[BEGIN]

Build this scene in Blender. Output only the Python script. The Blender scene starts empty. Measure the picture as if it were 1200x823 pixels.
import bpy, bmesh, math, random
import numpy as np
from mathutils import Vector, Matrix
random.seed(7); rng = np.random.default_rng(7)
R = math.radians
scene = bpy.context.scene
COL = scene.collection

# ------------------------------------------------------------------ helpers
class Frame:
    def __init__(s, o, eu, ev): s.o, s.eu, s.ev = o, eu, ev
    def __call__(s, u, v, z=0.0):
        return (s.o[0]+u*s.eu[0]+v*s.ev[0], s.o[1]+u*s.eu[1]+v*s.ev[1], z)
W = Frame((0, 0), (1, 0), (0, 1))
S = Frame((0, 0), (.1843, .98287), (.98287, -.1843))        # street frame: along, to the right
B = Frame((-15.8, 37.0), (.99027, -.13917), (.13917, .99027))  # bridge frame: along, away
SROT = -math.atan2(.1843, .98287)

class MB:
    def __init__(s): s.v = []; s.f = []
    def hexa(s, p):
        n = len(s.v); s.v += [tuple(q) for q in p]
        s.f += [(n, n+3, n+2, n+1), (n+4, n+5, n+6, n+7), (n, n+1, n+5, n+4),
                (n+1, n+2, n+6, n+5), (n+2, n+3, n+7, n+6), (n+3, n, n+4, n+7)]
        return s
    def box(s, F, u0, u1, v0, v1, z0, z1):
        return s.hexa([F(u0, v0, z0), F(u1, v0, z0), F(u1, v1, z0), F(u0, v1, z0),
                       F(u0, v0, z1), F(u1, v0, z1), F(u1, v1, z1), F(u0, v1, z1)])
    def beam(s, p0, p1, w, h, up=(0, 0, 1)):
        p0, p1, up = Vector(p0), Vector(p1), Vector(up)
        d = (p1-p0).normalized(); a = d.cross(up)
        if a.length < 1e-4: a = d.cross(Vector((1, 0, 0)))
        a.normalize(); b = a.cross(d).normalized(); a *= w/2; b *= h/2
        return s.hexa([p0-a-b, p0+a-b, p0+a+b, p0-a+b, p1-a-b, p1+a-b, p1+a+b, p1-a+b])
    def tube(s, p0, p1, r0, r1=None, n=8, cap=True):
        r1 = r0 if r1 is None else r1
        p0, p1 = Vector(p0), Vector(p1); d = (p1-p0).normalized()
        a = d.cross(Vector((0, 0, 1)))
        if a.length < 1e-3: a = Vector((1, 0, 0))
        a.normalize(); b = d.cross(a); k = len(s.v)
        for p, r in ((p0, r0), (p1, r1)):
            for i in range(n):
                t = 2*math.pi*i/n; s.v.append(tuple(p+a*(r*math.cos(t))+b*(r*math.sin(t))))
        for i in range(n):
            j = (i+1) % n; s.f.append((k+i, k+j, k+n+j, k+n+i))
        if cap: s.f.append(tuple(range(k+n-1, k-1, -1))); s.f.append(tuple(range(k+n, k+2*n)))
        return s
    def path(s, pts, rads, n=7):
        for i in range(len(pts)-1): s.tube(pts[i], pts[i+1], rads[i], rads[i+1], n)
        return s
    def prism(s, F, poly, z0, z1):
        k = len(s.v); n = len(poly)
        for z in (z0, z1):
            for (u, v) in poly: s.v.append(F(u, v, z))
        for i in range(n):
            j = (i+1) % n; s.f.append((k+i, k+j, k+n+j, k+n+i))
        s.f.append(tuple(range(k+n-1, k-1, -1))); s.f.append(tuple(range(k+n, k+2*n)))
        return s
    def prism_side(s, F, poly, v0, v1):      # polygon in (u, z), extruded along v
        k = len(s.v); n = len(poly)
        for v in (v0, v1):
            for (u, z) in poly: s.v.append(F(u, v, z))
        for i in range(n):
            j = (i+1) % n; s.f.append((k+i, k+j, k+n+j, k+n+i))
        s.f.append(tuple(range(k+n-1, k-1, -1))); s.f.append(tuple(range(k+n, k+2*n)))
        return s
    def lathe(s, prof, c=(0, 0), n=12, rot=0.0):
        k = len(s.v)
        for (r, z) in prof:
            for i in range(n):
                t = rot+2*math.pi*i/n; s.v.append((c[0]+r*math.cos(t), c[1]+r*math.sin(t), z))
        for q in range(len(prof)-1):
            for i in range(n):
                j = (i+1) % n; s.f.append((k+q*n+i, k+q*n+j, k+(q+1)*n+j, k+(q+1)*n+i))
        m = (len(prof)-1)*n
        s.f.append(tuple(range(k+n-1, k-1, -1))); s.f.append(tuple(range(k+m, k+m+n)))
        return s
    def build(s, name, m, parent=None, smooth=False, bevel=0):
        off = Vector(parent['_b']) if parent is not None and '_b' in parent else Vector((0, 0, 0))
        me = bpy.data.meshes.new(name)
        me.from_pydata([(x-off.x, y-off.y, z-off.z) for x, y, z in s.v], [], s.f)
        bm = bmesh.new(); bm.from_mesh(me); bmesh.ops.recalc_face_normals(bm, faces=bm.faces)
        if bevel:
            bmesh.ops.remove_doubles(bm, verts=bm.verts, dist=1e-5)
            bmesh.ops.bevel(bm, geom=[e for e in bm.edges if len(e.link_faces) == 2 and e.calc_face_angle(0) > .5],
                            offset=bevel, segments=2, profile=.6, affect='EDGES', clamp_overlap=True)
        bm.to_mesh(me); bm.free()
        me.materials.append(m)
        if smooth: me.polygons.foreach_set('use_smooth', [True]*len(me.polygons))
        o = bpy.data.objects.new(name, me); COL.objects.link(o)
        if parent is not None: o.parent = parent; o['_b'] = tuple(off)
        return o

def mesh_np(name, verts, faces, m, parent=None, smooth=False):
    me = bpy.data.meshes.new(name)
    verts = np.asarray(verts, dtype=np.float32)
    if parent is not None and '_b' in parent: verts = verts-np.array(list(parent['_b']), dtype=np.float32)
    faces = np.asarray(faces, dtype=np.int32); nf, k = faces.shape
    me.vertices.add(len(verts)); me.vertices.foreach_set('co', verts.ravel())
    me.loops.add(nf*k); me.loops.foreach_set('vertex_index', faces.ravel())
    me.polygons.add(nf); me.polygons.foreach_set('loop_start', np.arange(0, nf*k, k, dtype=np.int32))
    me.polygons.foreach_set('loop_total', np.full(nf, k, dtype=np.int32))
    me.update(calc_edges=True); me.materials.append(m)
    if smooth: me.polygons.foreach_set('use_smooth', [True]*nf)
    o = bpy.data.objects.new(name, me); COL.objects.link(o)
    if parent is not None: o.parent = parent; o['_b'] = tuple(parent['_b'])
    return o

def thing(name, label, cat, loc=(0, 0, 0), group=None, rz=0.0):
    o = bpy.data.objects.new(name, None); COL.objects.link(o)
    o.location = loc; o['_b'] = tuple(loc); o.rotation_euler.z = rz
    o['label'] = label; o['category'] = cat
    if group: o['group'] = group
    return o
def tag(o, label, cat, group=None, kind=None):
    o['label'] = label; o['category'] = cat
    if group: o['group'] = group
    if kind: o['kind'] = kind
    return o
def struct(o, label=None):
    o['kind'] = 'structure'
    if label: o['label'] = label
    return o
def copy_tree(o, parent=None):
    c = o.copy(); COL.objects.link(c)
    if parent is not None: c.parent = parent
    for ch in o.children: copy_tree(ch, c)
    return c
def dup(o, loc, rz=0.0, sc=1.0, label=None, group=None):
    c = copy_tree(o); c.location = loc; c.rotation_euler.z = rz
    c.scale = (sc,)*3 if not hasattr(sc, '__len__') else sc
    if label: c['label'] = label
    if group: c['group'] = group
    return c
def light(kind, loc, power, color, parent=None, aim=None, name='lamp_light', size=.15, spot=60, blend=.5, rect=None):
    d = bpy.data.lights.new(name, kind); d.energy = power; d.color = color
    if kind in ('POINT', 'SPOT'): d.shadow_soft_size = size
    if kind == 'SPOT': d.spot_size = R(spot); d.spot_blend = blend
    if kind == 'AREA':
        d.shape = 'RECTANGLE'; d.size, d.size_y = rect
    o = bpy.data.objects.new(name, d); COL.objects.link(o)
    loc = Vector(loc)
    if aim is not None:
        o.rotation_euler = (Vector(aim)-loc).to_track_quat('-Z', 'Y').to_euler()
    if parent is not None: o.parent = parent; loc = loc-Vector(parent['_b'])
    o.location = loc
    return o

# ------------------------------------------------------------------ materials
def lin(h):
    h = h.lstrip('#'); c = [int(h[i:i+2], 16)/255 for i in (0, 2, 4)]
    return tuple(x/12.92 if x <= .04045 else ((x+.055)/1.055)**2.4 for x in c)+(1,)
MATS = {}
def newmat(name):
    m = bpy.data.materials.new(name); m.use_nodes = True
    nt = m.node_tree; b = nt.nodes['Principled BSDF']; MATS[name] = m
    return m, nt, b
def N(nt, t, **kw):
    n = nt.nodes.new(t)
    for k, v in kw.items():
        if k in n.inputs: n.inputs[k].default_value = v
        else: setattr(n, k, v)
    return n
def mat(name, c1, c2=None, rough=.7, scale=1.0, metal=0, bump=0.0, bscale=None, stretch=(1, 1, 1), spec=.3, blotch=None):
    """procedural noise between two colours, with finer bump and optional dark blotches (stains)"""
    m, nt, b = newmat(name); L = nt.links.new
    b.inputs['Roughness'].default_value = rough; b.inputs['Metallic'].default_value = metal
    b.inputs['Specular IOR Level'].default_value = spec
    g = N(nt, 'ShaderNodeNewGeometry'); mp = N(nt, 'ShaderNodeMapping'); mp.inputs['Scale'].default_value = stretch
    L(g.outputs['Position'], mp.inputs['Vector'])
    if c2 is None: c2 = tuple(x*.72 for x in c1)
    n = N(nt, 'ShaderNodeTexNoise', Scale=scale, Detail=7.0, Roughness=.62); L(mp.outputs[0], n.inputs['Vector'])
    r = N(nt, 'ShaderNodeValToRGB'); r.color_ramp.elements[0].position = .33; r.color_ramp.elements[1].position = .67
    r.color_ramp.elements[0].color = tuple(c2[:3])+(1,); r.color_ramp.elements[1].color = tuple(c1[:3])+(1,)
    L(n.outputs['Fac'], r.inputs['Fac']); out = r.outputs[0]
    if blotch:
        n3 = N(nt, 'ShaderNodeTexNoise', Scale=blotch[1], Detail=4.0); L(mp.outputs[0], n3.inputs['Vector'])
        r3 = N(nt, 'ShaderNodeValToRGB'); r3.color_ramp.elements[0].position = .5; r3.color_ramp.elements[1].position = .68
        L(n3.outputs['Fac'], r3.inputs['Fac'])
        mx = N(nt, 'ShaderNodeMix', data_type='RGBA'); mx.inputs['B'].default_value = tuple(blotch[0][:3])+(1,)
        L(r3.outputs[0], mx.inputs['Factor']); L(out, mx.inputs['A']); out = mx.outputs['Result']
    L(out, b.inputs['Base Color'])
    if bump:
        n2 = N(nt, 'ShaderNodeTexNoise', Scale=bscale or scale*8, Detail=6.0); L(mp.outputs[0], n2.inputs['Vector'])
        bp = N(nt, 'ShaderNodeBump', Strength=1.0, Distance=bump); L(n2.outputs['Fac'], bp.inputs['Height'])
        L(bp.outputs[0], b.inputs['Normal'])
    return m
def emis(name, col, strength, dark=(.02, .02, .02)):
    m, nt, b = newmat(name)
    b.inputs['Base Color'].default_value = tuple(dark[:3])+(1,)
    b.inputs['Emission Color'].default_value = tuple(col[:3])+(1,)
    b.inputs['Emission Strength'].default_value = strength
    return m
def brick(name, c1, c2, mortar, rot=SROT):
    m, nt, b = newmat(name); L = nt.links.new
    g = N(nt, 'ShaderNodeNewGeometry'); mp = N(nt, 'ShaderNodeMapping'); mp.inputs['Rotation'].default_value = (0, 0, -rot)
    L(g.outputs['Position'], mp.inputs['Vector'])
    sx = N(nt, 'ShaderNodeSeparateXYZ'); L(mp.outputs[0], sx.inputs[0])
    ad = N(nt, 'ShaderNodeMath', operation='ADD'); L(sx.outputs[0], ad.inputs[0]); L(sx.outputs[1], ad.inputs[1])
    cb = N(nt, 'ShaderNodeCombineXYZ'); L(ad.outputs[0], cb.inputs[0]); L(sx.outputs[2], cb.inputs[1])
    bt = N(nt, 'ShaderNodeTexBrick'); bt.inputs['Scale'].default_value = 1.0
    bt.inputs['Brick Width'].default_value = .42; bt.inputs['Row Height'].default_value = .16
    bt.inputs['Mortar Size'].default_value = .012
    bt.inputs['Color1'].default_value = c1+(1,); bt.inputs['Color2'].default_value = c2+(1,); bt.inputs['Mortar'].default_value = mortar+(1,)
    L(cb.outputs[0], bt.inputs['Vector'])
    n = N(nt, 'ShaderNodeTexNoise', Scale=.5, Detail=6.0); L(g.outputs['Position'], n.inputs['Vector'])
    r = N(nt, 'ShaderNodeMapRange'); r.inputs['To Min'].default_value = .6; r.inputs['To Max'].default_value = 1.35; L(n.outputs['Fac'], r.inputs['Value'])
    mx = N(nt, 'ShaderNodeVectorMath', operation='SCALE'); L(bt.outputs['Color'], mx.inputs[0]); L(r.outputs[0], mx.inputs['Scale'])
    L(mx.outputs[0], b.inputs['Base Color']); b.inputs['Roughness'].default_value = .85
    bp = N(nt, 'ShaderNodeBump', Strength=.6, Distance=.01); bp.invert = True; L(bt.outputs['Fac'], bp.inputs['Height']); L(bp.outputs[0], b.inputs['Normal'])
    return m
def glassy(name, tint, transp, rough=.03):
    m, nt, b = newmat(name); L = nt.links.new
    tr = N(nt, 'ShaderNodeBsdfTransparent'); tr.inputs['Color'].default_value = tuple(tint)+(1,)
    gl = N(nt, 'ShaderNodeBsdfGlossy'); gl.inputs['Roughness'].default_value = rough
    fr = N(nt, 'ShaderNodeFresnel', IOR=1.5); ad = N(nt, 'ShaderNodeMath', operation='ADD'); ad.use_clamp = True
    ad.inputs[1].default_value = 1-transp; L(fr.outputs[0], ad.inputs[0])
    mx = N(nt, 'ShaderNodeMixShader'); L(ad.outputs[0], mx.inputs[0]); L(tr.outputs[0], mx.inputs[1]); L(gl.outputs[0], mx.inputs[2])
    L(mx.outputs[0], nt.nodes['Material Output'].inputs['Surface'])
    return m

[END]

EXERCISE REQUIREMENTS: Quote exactly the lines running from the start of the listing above through the line where "COL = scene.collection" is found, and output no other lines.

REPLY TO THE EXERCISE:
Build this scene in Blender. Output only the Python script. The Blender scene starts empty. Measure the picture as if it were 1200x823 pixels.
import bpy, bmesh, math, random
import numpy as np
from mathutils import Vector, Matrix
random.seed(7); rng = np.random.default_rng(7)
R = math.radians
scene = bpy.context.scene
COL = scene.collection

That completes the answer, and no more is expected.